**Set exercise:**
Repeat each line of the material below exactly as it appears, minus any pictures.

**Data segment:**
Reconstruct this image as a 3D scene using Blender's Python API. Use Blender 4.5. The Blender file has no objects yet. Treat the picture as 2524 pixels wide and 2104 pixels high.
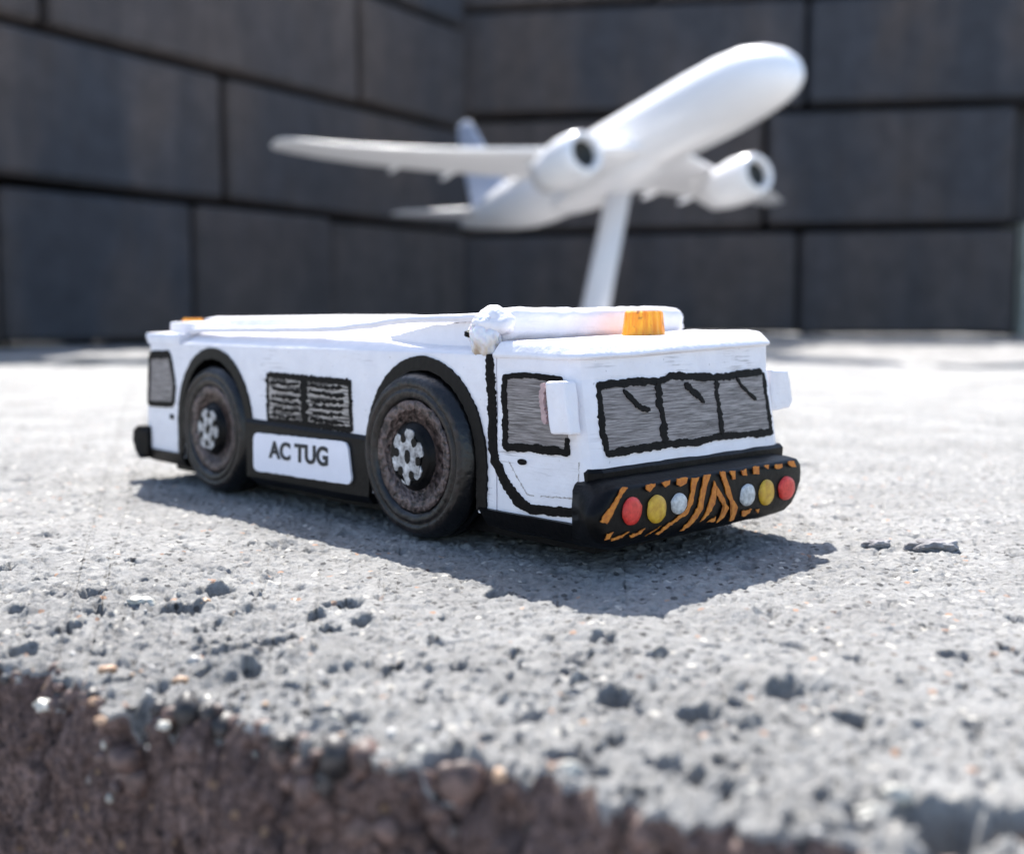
import bpy, bmesh, math, random
import numpy as np
from mathutils import Vector, Matrix, noise as mnoise

# ---------------------------------------------------------------- camera, world, sun, exposure
# 1 unit = 1 cm: the subject is a 4 cm long model
scene = bpy.context.scene
COL = scene.collection
cam_d = bpy.data.cameras.new('camera'); cam = bpy.data.objects.new('camera', cam_d); COL.objects.link(cam)
scene.camera = cam
cam.location = (0, 0, 1.03)
cam.rotation_euler = (math.radians(90 - 5.62), 0, 0)
cam_d.sensor_fit = 'HORIZONTAL'; cam_d.sensor_width = 36; cam_d.lens = 39.27
cam_d.clip_start = 0.01; cam_d.clip_end = 2000
cam_d.dof.use_dof = True; cam_d.dof.focus_distance = 4.65; cam_d.dof.aperture_fstop = 0.68
cam_d.dof.aperture_blades = 0

SUN_DIR = Vector((.12, -.717, -.94)).normalized()          # the way the light travels
world = bpy.data.worlds.new('World'); scene.world = world; world.use_nodes = True
wn = world.node_tree.nodes; wl = world.node_tree.links; wn.clear()
sky = wn.new('ShaderNodeTexSky'); sky.sky_type = 'NISHITA'; sky.sun_disc = False
sky.sun_elevation = math.asin(-SUN_DIR.z); sky.sun_rotation = math.atan2(-SUN_DIR.x, -SUN_DIR.y)
sky.air_density = 1.0; sky.dust_density = 1.5
bg = wn.new('ShaderNodeBackground'); bg.inputs[1].default_value = 0.14
wo = wn.new('ShaderNodeOutputWorld'); wl.new(sky.outputs[0], bg.inputs[0]); wl.new(bg.outputs[0], wo.inputs[0])
sl = bpy.data.lights.new('sun', 'SUN'); so = bpy.data.objects.new('sun', sl); COL.objects.link(so)
sl.energy = 5.0; sl.angle = math.radians(.5); sl.color = (1, .97, .92)
so.rotation_euler = SUN_DIR.to_track_quat('-Z', 'Y').to_euler(); so.location = (0, 60, 80)
vs = scene.view_settings
scene.display_settings.display_device = 'sRGB'
vs.view_transform = 'Standard'; vs.look = 'None'; vs.exposure = 1.2; vs.gamma = 1; vs.use_curve_mapping = False

rng = random.Random(7)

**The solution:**
Reconstruct this image as a 3D scene using Blender's Python API. Use Blender 4.5. The Blender file has no objects yet. Treat the picture as 2524 pixels wide and 2104 pixels high.
import bpy, bmesh, math, random
import numpy as np
from mathutils import Vector, Matrix, noise as mnoise

# ---------------------------------------------------------------- camera, world, sun, exposure
# 1 unit = 1 cm: the subject is a 4 cm long model
scene = bpy.context.scene
COL = scene.collection
cam_d = bpy.data.cameras.new('camera'); cam = bpy.data.objects.new('camera', cam_d); COL.objects.link(cam)
scene.camera = cam
cam.location = (0, 0, 1.03)
cam.rotation_euler = (math.radians(90 - 5.62), 0, 0)
cam_d.sensor_fit = 'HORIZONTAL'; cam_d.sensor_width = 36; cam_d.lens = 39.27
cam_d.clip_start = 0.01; cam_d.clip_end = 2000
cam_d.dof.use_dof = True; cam_d.dof.focus_distance = 4.65; cam_d.dof.aperture_fstop = 0.68
cam_d.dof.aperture_blades = 0

SUN_DIR = Vector((.12, -.717, -.94)).normalized()          # the way the light travels
world = bpy.data.worlds.new('World'); scene.world = world; world.use_nodes = True
wn = world.node_tree.nodes; wl = world.node_tree.links; wn.clear()
sky = wn.new('ShaderNodeTexSky'); sky.sky_type = 'NISHITA'; sky.sun_disc = False
sky.sun_elevation = math.asin(-SUN_DIR.z); sky.sun_rotation = math.atan2(-SUN_DIR.x, -SUN_DIR.y)
sky.air_density = 1.0; sky.dust_density = 1.5
bg = wn.new('ShaderNodeBackground'); bg.inputs[1].default_value = 0.14
wo = wn.new('ShaderNodeOutputWorld'); wl.new(sky.outputs[0], bg.inputs[0]); wl.new(bg.outputs[0], wo.inputs[0])
sl = bpy.data.lights.new('sun', 'SUN'); so = bpy.data.objects.new('sun', sl); COL.objects.link(so)
sl.energy = 5.0; sl.angle = math.radians(.5); sl.color = (1, .97, .92)
so.rotation_euler = SUN_DIR.to_track_quat('-Z', 'Y').to_euler(); so.location = (0, 60, 80)
vs = scene.view_settings
scene.display_settings.display_device = 'sRGB'
vs.view_transform = 'Standard'; vs.look = 'None'; vs.exposure = 1.2; vs.gamma = 1; vs.use_curve_mapping = False

rng = random.Random(7)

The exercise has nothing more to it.